Review by Ed Quillen
Political history – September 2004 – Colorado Central Magazine
The Biography of Casimiro Barela
by José E. Fernàndez
Originally published in Spanish in 1911 Translated and annotated by A. Gabriel Meléndez
Published in 2003 by University of New Mexico Press
ISBN 0-8263-2880-6
WHEN THIS BOOK ARRIVED, Martha naturally asked me “Who’s Casimiro Barela?” and I was able to reply that he was a rancher and state senator from the Trinidad area, and one of the authors of the 1876 Colorado Constitution.”
She replied with a look which implied that I spent too much time acquiring obscure Colorado lore, and not nearly enough time on minor matters like earning a living.
As his presence at the state’s constitutional convention indicates (he’s also one of only 16 individuals honored with a stained-glass window in the rotunda of the state capitol), Barela was an important figure in 19th-century Colorado, and a man whose many accomplishments merit a biography – for one thing, he served 40 years in the state senate, which may be a national record for tenure in a state legislature.

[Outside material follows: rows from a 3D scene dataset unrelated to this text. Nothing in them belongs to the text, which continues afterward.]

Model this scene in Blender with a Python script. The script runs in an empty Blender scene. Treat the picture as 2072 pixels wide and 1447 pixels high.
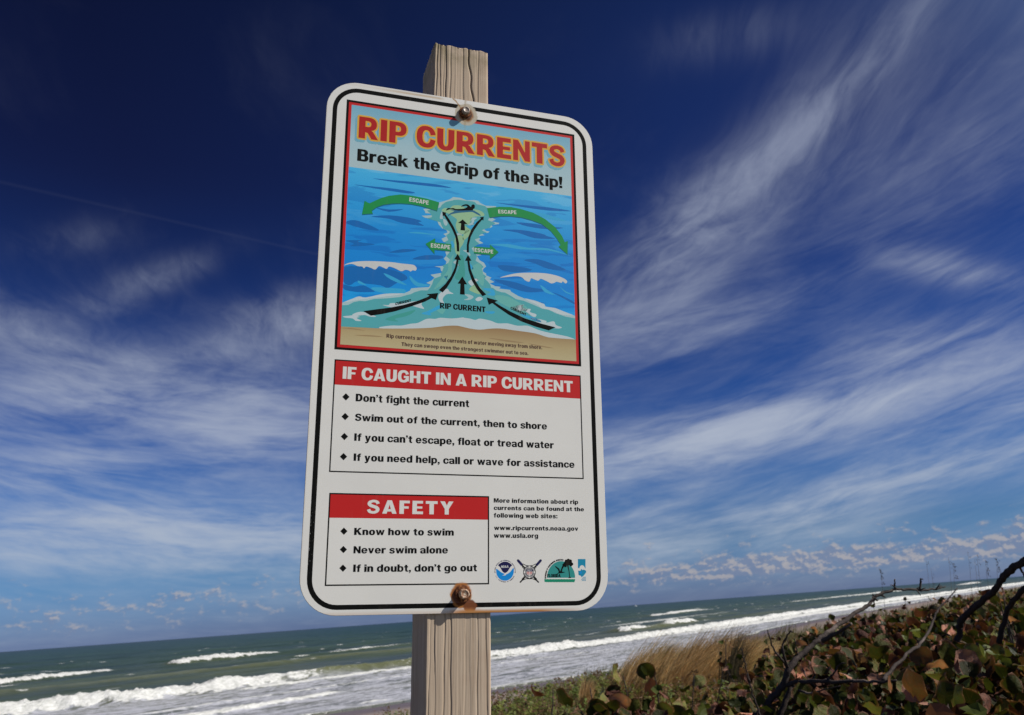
import bpy, bmesh, math, random
import numpy as np
from mathutils import Vector, Matrix
from mathutils.geometry import delaunay_2d_cdt

R = math.radians
random.seed(7)
rng = np.random.default_rng(7)
sc = bpy.context.scene
col = sc.collection

# ---------------------------------------------------------------- camera
EYE = 5.0                                    # eye height above the sea, metres
FPX, CX, CY = 1661.1, 1036.0, 723.5          # focal length and centre of the photograph, in its pixels
WAX = np.array([[0.9972660, -0.0738947, 0.0],            # world axes seen from the camera (x right, y down, z forward)
                [0.0219890, 0.2967586, 0.9546994],
                [-0.0705472, -0.9520893, 0.2975721]])
cam_d = bpy.data.cameras.new('camera')
cam = bpy.data.objects.new('camera', cam_d)
col.objects.link(cam)
cm = Matrix.Identity(4)
for i in range(3):
    cm[i][0] = WAX[i][0]
    cm[i][1] = -WAX[i][1]
    cm[i][2] = -WAX[i][2]
cm[2][3] = EYE
cam.matrix_world = cm
cam_d.sensor_width = 36
cam_d.lens = 36 * FPX / 2072
cam_d.clip_start = 0.05
cam_d.clip_end = 90000
cam_d.dof.use_dof = True
cam_d.dof.focus_distance = 1.3
cam_d.dof.aperture_fstop = 11
sc.camera = cam

SUN_AZ, SUN_EL = 99.0, 41.0                 # clockwise from +Y, above the horizon
sd = Vector((math.sin(R(SUN_AZ)) * math.cos(R(SUN_EL)), math.cos(R(SUN_AZ)) * math.cos(R(SUN_EL)), math.sin(R(SUN_EL))))
sun_d = bpy.data.lights.new('sun', 'SUN')
sun_d.energy = 5.0
sun_d.angle = R(0.5)
sun_d.color = (1.0, 0.95, 0.88)
sun = bpy.data.objects.new('sun', sun_d)
col.objects.link(sun)
sun.rotation_euler = (-sd).to_track_quat('-Z', 'Y').to_euler()
sun.location = (30, -10, 40)

sc.view_settings.view_transform = 'Standard'
sc.view_settings.look = 'None'
sc.view_settings.exposure = 0.0
sc.view_settings.gamma = 1.0
sc.view_settings.use_curve_mapping = False


def ray(px, py):
    """direction of a pixel of the photograph, in world axes"""
    d = WAX @ np.array([(px - CX) / FPX, (py - CY) / FPX, 1.0])
    return d / np.linalg.norm(d)


def at(px, py, dist):
    """world point seen at that pixel, dist metres away horizontally"""
    d = ray(px, py)
    k = dist / math.hypot(d[0], d[1])
    return Vector((d[0] * k, d[1] * k, EYE + d[2] * k))


# ---------------------------------------------------------------- node helper
class NT:
    def __init__(s, tree):
        s.t = tree
        s.n = tree.nodes
        s.l = tree.links

    def put(s, sock, v):
        if v is None:
            return
        if isinstance(v, bpy.types.NodeSocket):
            s.l.new(v, sock)
        elif isinstance(v, (tuple, list)) and sock.type == 'RGBA' and len(v) == 3:
            sock.default_value = (*v, 1)
        else:
            sock.default_value = v

    def math(s, op, a, b=None, c=None, clamp=False):
        n = s.n.new('ShaderNodeMath')
        n.operation = op
        n.use_clamp = clamp
        for i, v in enumerate((a, b, c)):
            s.put(n.inputs[i], v)
        return n.outputs[0]

    def vm(s, op, a, b=None, sc_=None):
        n = s.n.new('ShaderNodeVectorMath')
        n.operation = op
        s.put(n.inputs[0], a)
        if b is not None:
            s.put(n.inputs[1], b)
        if sc_ is not None:
            s.put(n.inputs['Scale'], sc_)
        return n.outputs['Value'] if op in ('DOT_PRODUCT', 'LENGTH', 'DISTANCE') else n.outputs[0]

    def noise(s, vec, scale=5, detail=4, rough=0.5, dist=0.0, color=False):
        n = s.n.new('ShaderNodeTexNoise')
        s.put(n.inputs['Vector'], vec)
        s.put(n.inputs['Scale'], scale)
        s.put(n.inputs['Detail'], detail)
        s.put(n.inputs['Roughness'], rough)
        s.put(n.inputs['Distortion'], dist)
        return n.outputs['Color' if color else 'Fac']

    def vor(s, vec, scale=5, feature='F1', rand=1.0):
        n = s.n.new('ShaderNodeTexVoronoi')
        n.feature = feature
        s.put(n.inputs['Vector'], vec)
        s.put(n.inputs['Scale'], scale)
        s.put(n.inputs['Randomness'], rand)
        return n.outputs['Distance']

    def ramp(s, fac, stops, interp='LINEAR'):
        n = s.n.new('ShaderNodeValToRGB')
        n.color_ramp.interpolation = interp
        e = n.color_ramp.elements
        while len(e) > 1:
            e.remove(e[-1])
        for i, (p, c) in enumerate(stops):
            if not isinstance(c, (tuple, list)):
                c = (c, c, c)
            el = e[0] if i == 0 else e.new(p)
            el.position = p
            el.color = (*c, 1)
        s.put(n.inputs[0], fac)
        return n.outputs[0]

    def mapr(s, v, a, b, c=0.0, d=1.0, smooth=False):
        n = s.n.new('ShaderNodeMapRange')
        if smooth:
            n.interpolation_type = 'SMOOTHSTEP'
        for i, x in enumerate((v, a, b, c, d)):
            s.put(n.inputs[i], x)
        return n.outputs[0]

    def mix(s, f, a, b, mode='MIX'):
        n = s.n.new('ShaderNodeMix')
        n.data_type = 'RGBA'
        n.blend_type = mode
        s.put(n.inputs['Factor'], f)
        s.put(n.inputs[6], a)
        s.put(n.inputs[7], b)
        return n.outputs[2]

    def comb(s, x, y, z):
        n = s.n.new('ShaderNodeCombineXYZ')
        for i, v in enumerate((x, y, z)):
            s.put(n.inputs[i], v)
        return n.outputs[0]

    def sep(s, v):
        n = s.n.new('ShaderNodeSeparateXYZ')
        s.put(n.inputs[0], v)
        return n.outputs[0], n.outputs[1], n.outputs[2]

    def coord(s, what='Object'):
        return s.n.new('ShaderNodeTexCoord').outputs[what]

    def attr(s, name, out='Color'):
        n = s.n.new('ShaderNodeAttribute')
        n.attribute_name = name
        return n.outputs[out]

    def bump(s, h, strength=0.3, dist=0.01, normal=None):
        n = s.n.new('ShaderNodeBump')
        s.put(n.inputs['Height'], h)
        n.inputs['Strength'].default_value = strength
        n.inputs['Distance'].default_value = dist
        if normal is not None:
            s.put(n.inputs['Normal'], normal)
        return n.outputs[0]


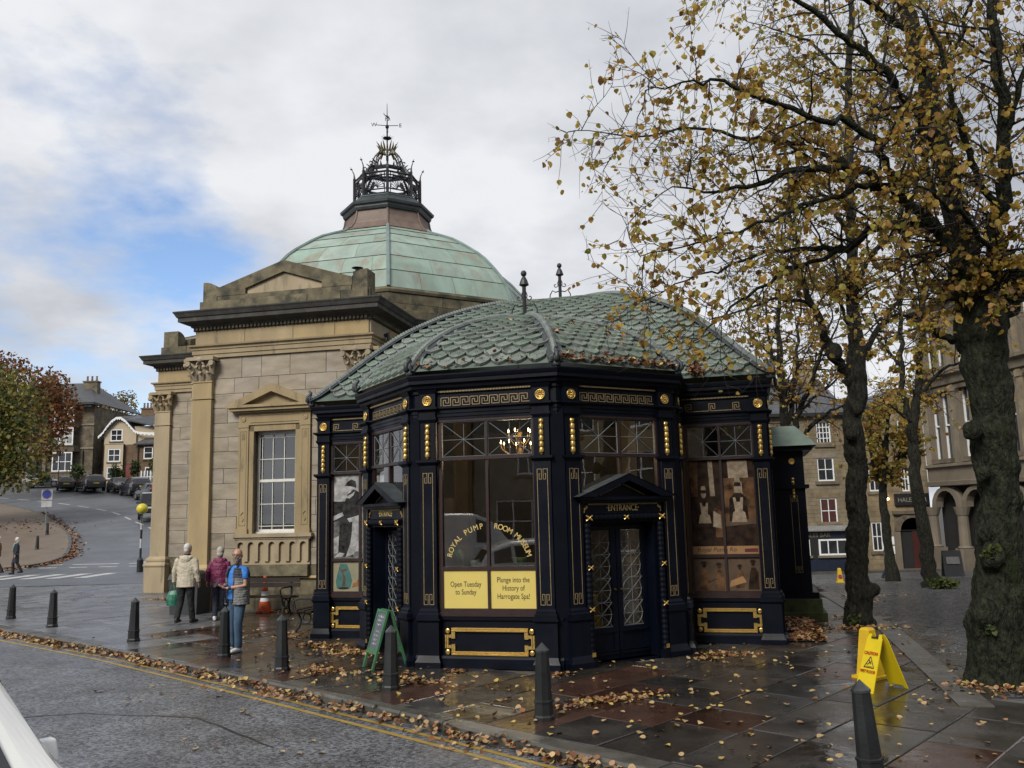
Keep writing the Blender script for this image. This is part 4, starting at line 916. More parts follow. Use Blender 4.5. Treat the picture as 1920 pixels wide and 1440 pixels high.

Barela was born March 4, 1847, in Embudo, New Mexico Territory, and schooled by Bishop J.B. Salpointe at Mora, N.M. He and his parents moved to Las Animas County, Colorado Territory, in 1867. Barela took up freighting and ranching. He prospered and was appointed county assessor in 1870.
After that, he was seldom out of public office. He was elected to the Territorial Assembly in 1871 and 1873. He was county sheriff in 1874, and a delegate to the constitutional convention of 1875-76. Mostly he served thereafter in the state senate, but was also county treasurer, county judge, and the unsuccessful Democratic candidate for state auditor. For most of his career, he was a Democrat, but switched to the Republican side in 1908.
HIS MAJOR POLITICAL FOCUS might be summed up in one of his statements: “if it concerns my race, especially if it concerns discrimination, I abdicate all my political ideologies and I dedicate myself to its defense at all times and all places.”
At his insistence (he was one of three Hispanic delegates to the constitutional convention), Colorado began with three official languages – German, Spanish, and English. He continued to oppose discrimination, looked after the interests of cattle and sheep growers, and promoted Columbus Day as a state holiday. He advocated statehood for New Mexico, and served as consulate for Mexico. Judging from the texts of his speeches, he was a fine orator and persuasive speaker.
Although he had helped write the Colorado constitution, Barela supported adopting a new one, since the old one was constantly being amended by the voters. One wonders what he’d think of it now, after decades of additional amendments.
In short, Barela was an interesting man who lived in interesting times, and thus a good subject for a biography.
But this isn’t a good biography. It was written in 1911, and it’s not an informed account of Barela’s life and career; indeed, it ends before Barela’s death while he was still in office. It’s a book of fulsome praise, but not enough substance:
“Senator Barela is a great humanitarian. He is effective, he is disinterested, and his altruism favors the oppressed. His talent in finance is first-rate and is linked to his genius in starting new ventures. His greatness cannot be eclipsed. His generous spirit of more than forty years has been a vein of gold and it is like a chain of flowers that is the pride of his generation in Colorado. He develops the most advanced thinking and puts every effort into making it a reality.”
The notes by translator A. Gabriel Meléndez are helpful in making sense of this adulatory hodge-podge. But he adds some problems, too.
MELÉNDEZ CHAIRS THE Department of American Studies at the University of New Mexico, and after trying to read his introduction, I began to suspect that he got the departmental chairmanship on account of his talent in writing obscurely in the post-modern academese dialect. Try making sense of this, from the introduction: “The fascination of biography, indeed, may be the changing palimpsest produced by the reiteration of the life-narrative in subsequent generations of readers.”
So, we’ve got the 1911 biography that is a disorganized and rambling paean. And the 2003 introduction which obscures more than it clarifies. Neither is easy to follow.
So while I’d like to read and recommend a good biography of Casimiro Barela, this isn’t it. The book may be of some use to scholars and hard-core accumulators of Colorado lore. But it’s hard to think of anyone else who would want to read it.